Hundreds of activists demand dismissal of charges for shutting down I-94

You can almost understand their outrage. After all, Gov. Tim Walz, the Minnesota State Patrol and Minneapolis police have coddled leftist mobs who’ve made a habit of taking their protest du jour off the streets onto Twin Cities freeways at will in recent years.

But when hundreds of activists steered an anti-Trump rally onto I-94 yet again last November, the authorities finally did what they should have done all along and clamped down. What resulted was what one protester claims may be the state’s largest ever mass arrest, resulting in charges against nearly 650 individuals.

Now that some of the accused are being called for trial, the Star Tribune reports that the legal consequences for their recklessness appear to be sinking in.

Activists gathered outside Minneapolis City Hall on Thursday to demand that city officials drop charges, most of them misdemeanors, lodged against more than 600 protesters who were arrested Nov. 4 on Interstate 94 in unrest following the 2020 election.

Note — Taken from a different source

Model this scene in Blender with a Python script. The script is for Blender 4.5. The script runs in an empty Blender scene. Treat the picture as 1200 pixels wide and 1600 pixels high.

“We will continue to demand that these charges are dropped,” said David Gilbert-Pederson, who is awaiting his day in court. “And we will continue to do that until all of the charges are dropped, not just against the 646 but for all the people who were arrested for standing up against the murderous police department in this city.”

Protest organizers claim they deserve to get a break from the authorities–again–because they weren’t planning on blocking traffic on the busy stretch of I-94 for much longer. The fact the police actually did what the situation called for and arrested the crowd en masse took them by complete surprise.

The protesters had joined with another demonstration in support of Black Lives Matter and marched together to I-94, leading to the closure of the freeway. Police and State Patrol troopers arrested and released protesters, saying they needed to clear the freeway after traffic was halted. State officials asserted it was illegal for pedestrians to be on the freeway.

But Mohamed Ibrahim, deputy executive director of the Minnesota chapter of the Council on American-Islamic Relations (CAIR), said Thursday that the protesters had intended to march off the freeway at the next exit. Before they could leave, he said, officers and state troopers on horseback and in buses surrounded and arrested them.

Their cases are under the jurisdiction of the Minneapolis City Attorney. But just in case City Hall follows through with prosecuting them, the leftists can always circle back to their most powerful enabler in the past–Gov. Tim Walz.

After the November arrests, protesters urged Gov. Tim Walz to intervene. On Thursday, as Minneapolis city elections approach and the arrested protesters receive court dates, Pederson said activists are calling on Mayor Jacob Frey to take action.

“If this was meant to be an intimidation tactic, it is not working,” said Monique Cullars-Doty, representing Black Lives Matter Minnesota and the Twin Cities Coalition for Justice 4 Jamar. “There are those of us who have chosen our path and our future, and it may contain more arrests. But we have never seen change without a fight.”

Here’s betting the activists “path” down the road in future protests will not include marching onto the interstates as readily or result in hundreds of arrests. The authorities’ decision may or may not have been meant to intimidate, but it will certainly serve to deter.